1.1 The Community Terrestrial System Model: Facilitating the Transition of Land Model Research to Operations for Applications Spanning Weather to Climate

Monday, 13 January 2020: 8:30 AM
252A (Boston Convention and Exhibition Center)
Michael Barlage, NCAR, Boulder, CO; and D. Lawrence, N. Sobhani, and W. J. Sacks

Land surface models exist within a wide spectrum of complexity and have diverse user and developer communities. Historically, land model research at the National Center for Atmospheric Research (NCAR) has occurred in two separate and mostly-independent groups that focus respectively on climate and weather applications. Recently, an initiative commenced to unify NCAR’s land modeling efforts toward the development of a general terrestrial systems model (the Community Terrestrial System Model, or CTSM). CTSM integrates modeling approaches across multiple labs at NCAR and is suitable for use as the land modeling component in climate models, numerical weather prediction models, ecological models, hydrologic prediction frameworks, as well as turbulence-resolving large-eddy simulation models and simple 1D atmospheric boundary layer models for process-level land-atmosphere coupling investigations. One significant CTSM goal is to facilitate the transition of community land surface model research to operations.

The CTSM computational infrastructure enables scientists throughout the land/hydrology/ecology community to work with the same code base. CTSM implementation entails restructuring the NCAR Community Land Model (the climate-application CLM) code in state-space form in conjunction with incorporating unique weather-application Noah-MP land model parameterizations. These changes both improve model robustness, and through modularization, make it easier to add new science capabilities. CTSM also leverages multiple sources of validation and benchmarking from the climate and weather communities. This CTSM unification effort will expedite community involvement in land model development, contribute to looking beyond the land surface model as a boundary condition by providing land surface process-level information to expanding user communities, and increase both atmospheric and land surface data assimilation.

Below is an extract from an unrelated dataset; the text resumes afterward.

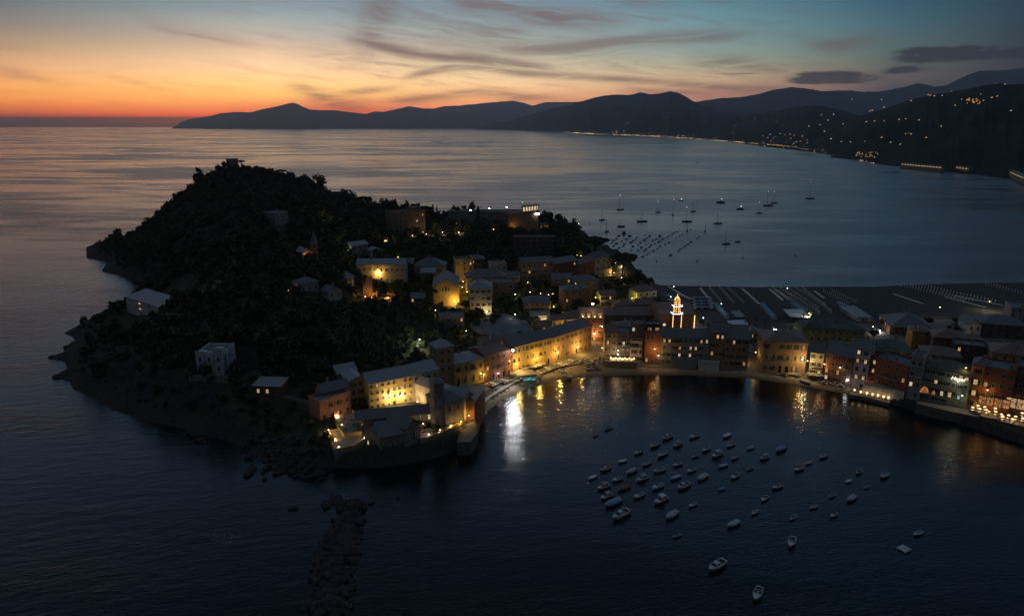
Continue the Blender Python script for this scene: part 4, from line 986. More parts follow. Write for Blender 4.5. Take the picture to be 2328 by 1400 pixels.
post(1369, 791, 2.6, WARM, 160, 'globe lamp on the corner of the purple house')
A, B, he, bz, t, w, d = FRONT['alley']
for i in range(4):
    lamp('globe', local('alley', w*(.14+.24*i), -.3, he+.6), (1, .6, .2), 60, 'small lamp lighting a dormer of the red alley house', group='lamps before the lit dormers', s=6, drop=-.2)
p = local('alley', w*.55, 6, he+5.5); lamp('flood', p, (1, .72, .5), 350, 'pinkish flood lamp on a mast above the dormers of the alley house', base=he+bz+1, s=40, cat='flood lamp')
post(1455, 806, 3.0, LEMON, 300, 'yellow-green lamp on the cream house foot beside the restaurant', kind='wall')
onwall('r4', 1489, 793, (1, .52, .12), 420, 'orange wall lamp on the red-brown house', off=.8, fwd=-2.0)
onwall('r4', 1497, 808, WARM, 60, 'strip lamp over the side door of the red-brown house', off=.4)
post(1697, 813, 3.4, SOD, 650, 'amber lamp at the mouth of the side street with parked cars', kind='street')
post(1718, 800, 5, SOD, 150, 'amber lamp on the flank of the palazzo in the side street', kind='street')
onwall('r8', 1823, 817, SOD, 480, 'amber lamp on the right corner of the broad reddish palazzo', off=1.0, s=8, fwd=-2.5)
onwall('r9', 1836, 820, (1, .80, .40), 650, 'pale lamp on the cream gabled house', off=1.6, fwd=-1.5)
onwall('r10', 1874, 827, ORA, 190, 'orange lamp high on the brick-red house', off=.8)
p = onfront('r10', 1926, 863, 1.5); lamp('flood', p, COOL, 200, 'white flood lamp by the flags at the end of the cafe tables', s=8, cat='flood lamp', base=p.z-3)
onwall('r10', 1910, 835, WARM, 50, 'small lamp under the awning of the brick-red house', off=.7)
onwall('r12', 1977, 869, (1,.3,.15), 30, 'small red lamp low on the dark red stepped house', off=.5)
post(2142, 826, 3, WARM, 130, 'terrace lamp behind the hotel roof')
onwall('r15', 2196, 836, ORA, 70, 'orange lamp under the eave of the narrow orange house', off=.8); onwall('r16', 2245, 886, ORA, 140, 'orange lamp over the glass restaurant roof', off=1.2, drop=.2)
onwall('r14', 2178, 866, (1, .95, .75), 90, 'lamp under the hotel sign', off=1.0); onwall('r14', 2188, 899, (.9, 1, .6), 50, 'greenish lamp at the hotel door', off=1.5)
post(1441, 776, 1.0, (1, .9, .8), 0, 'tiny lamp on the balcony of the cream house')
post(2121, 926, .9, (.35, 1, .45), 240, 'green-white lamp on the waterside steps below the hotel', s=24)
# restaurant terrace at the alley: a strip of bright table lamps
# village
for px, py, h, c, pw, lab in [
 (743,495,3,WARM,260,'lone lamp in the dark wood right of the grey hill villa'), (876,547,3.5,WARM,420,'bright lamp at the bend of the road below the castle'), (783,562,3,(.95,1,.6),260,'greenish lamp by the white garden wall'), (790,556,2.5,LEMON,120,'yellow-green lamp behind the greenish one'),
 (969,532,4,WARM,170,'road lamp at the corner of the castle hotel'), (938,535,3,WARM,140,'road lamp before the lit castle entrance'), (1006,528,4.5,WARM,360,'road lamp between the castle hotel and the pines'), (1043,528,4.5,WARM,360,'road lamp under the tall cypresses'),
 (1037,508,6,WARM,70,'small lamp among the trees above the castle road'), (1122,521,4,WARM,70,'dim white lamp in the trees left of the keep'),
 (860,619,5,SOD,900,'yellow lamp on the corner of the long pale yellow house'), (920,640,2,SOD,240,'yellow lamp at the door of the long pale yellow house'), (905,585,2,WARM,70,'lamp at the left corner of the roof terrace'), (920,587,2,WARM,120,'lamp in the middle of the roof terrace'),
 (1005,613,4,SOD,260,'yellow lamp at the foot of the house with the glowing skylight'), (806,661,2,SOD,260,'amber lamp at the gate of the ruined oratory'), (890,656,3,WARM,30,'small white lamp behind the ruined oratory'),
 (1034,685,4,SOD,950,'yellow lamp lighting the plain church front'), (1035,700,3,WARM,180,'globe lamp on the square before the plain church'), (1053,640,3,SOD,240,'upper lamp in the steep lane'), (1051,653,3,SOD,260,'middle lamp in the steep lane'), (1062,663,4,SOD,400,'lower lamp in the steep lane'),
 (1091,706,2.4,SOD,130,'lamp inside the lit archway below the apartment house'), (1108,708,2.5,(1,.9,.5),220,'lamp at the foot of the apartment house'),
 (1205,664,3,WARM,150,'garden lamp behind the pink villa, left'), (1229,667,3,WARM,150,'garden lamp behind the pink villa, middle'), (1257,668,3,WARM,150,'garden lamp behind the pink villa, right'), (1171,669,3,(.95,1,.7),150,'pale lamp on the path left of the pink villa'),
 (1222,694,2.5,(1,.55,.3),330,'lamp under the trees lighting the pink villa front'), (1259,697,3,LEMON,160,'yellow lamp in the bushes right of the pink villa'), (1171,714,4,COOL,160,'white street lamp left of the glass pavilion'), (1226,726,4,COOL,200,'white street lamp before the glass pavilion'),
 (1354,676,5,LEMON,420,'yellow lamp inside the tree above the orange flats'), (1437,678,3,LEMON,240,'yellow-green lamp by the pale house near the beach'), (1443,684,3,LEMON,200,'second yellow-green lamp by the pale house near the beach'),
 (1290,748,4,SOD,420,'yellow lamp on the cream house behind the row'),
 (1312,580,3,WARM,90,'left lamp of the villa garden stair'), (1321,581,3,WARM,90,'second lamp of the villa garden stair'), (1326,589,2,SOD,140,'amber lamp of the villa garden stair'), (1339,569,4,WARM,40,'small lamp up in the villa pines'), (1325,562,5,WARM,25,'tiny lamp highest in the villa pines'),
 (1399,598,3,WARM,120,'lamp on the terrace right of the tall villa'), (1413,604,4,WARM,260,'topmost lamp on the path below the leaning pine'), (1415,616,4,WARM,260,'middle lamp on the path below the leaning pine'), (1413,631,4,WARM,260,'lowest lamp on the path below the leaning pine'), (1396,620,3,SOD,330,'amber lamp lighting the foot of the tall villa'),
 (1174,520,3,ORA,260,'bright orange lamp at the foot of the castle keep'), (1190,504,6,SOD,60,'amber lamp on the castle keep wall'),
 (1105,640,2,COOL,0,'tiny lamp on the blue-roofed apartment house'), (1380,700,3,SOD,120,'amber lamp at the cream house below the tall villa garden'), (1060,752,3,WARM,90,'lamp at the corner of the concrete hall'), (990,705,3,WARM,80,'small lamp on the terrace below the broad pine'), (1140,655,3,SOD,110,'amber lamp in the lane behind the blue-roofed apartment house'), (1272,645,3,SOD,90,'amber lamp before the balcony house'), (1200,642,3,WARM,80,'lamp under the row of village houses'), (1115,590,3,WARM,60,'lamp above the small cream house'),
 (1985,742,4,WARM,160,'lamp on the promenade left of the big red villa'), (2194,767,3,WARM,90,'white lamp below the chapel-like house'), (2208,780,3,WARM,90,'reddish-white lamp among the dark right-hand roofs'), (2070,826,4,SOD,130,'amber lamp in the gap behind the stepped house'), (1720,752,4,COOL,140,'white lamp on the promenade behind the palazzo'), (1925,776,4,SOD,110,'amber lamp at the corner of the yellow house'), (2290,850,4,SOD,110,'amber lamp behind the dark end house'),
 (482,661,3,(.9,.95,1),130,'cold white lamp on the drive of the modern white house'), (380,686,3,WARM,60,'lamp at the garden gate of the modern white house'), (435,679,2,WARM,25,'small lamp on the dark western path'),
 (954,771,6,(.95,1,.75),900,'greenish-white lamp among bushes on the garden road'), (657,648,2,WARM,20,'upper tiny lamp in the western wood'), (657,660,2,WARM,20,'lower tiny lamp in the western wood'), (1247,670,2,WARM,40,'tiny garden lamp behind the pink villa')]:
    post(px, py, h, c, pw*2.5, lab, kind='street' if h >= 3.5 else 'globe')
for px, py, lab in [(1070,478,'left flood lamp on the castle roof edge'), (1112,474,'middle flood lamp on the castle roof edge'), (1152,471,'right flood lamp on the castle roof edge')]:
    p = onfront('c2', px, py, -2); lamp('flood', p, (1, .95, .6), 90, lab, base=p.z-2.4, s=40, cat='flood lamp')
for px in (1219, 1225):
    p = onfront('c3', px, 486, .6); lamp('flood', p, (1, 1, .9), 160, 'twin white flood lamps at the seaward corner of the castle', s=50, cat='flood lamp', group='twin castle flood lamps')
p = onfront('c2', 1188, 460, -6); lamp('globe', p, (.1, 1, .75), 0, 'green beacon on a mast above the castle', base=p.z-3.5, s=6, cat='beacon', name='beacon')
for px, py, lab in [(715,575,'orange lamp at the foot of the chapel belfry'), (694,584,'orange lamp before the chapel gable'), (722,588,'orange lamp below the chapel belfry')]:
    post(px, py, 1.6, (1, .42, .11), 600, lab)
for px, py, pw in [(846,675,420), (832,673,160), (858,676,200), (884,676,420)]:
    p, g = above(px, py, .8); p.y -= 1.5; lamp('globe', p, (1, .48, .10), pw, 'ground lamp lighting the ruined oratory', group='ground lamps of the ruin', s=8, drop=-.3)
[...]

CTSM introduces a modeling agility that allows the user community to choose an application-specific complexity from a single land model while promoting community advances in specific model processes through a more focused development environment. Recent advances have also included the coupling of CTSM to a generic atmospheric model through the Lightweight Infrastructure for Land-Atmosphere Coupling (LILAC). The specific case of coupling CTSM with the Weather Research and Forecasting (WRF) model will be shown and contrasted with existing WRF land surface models.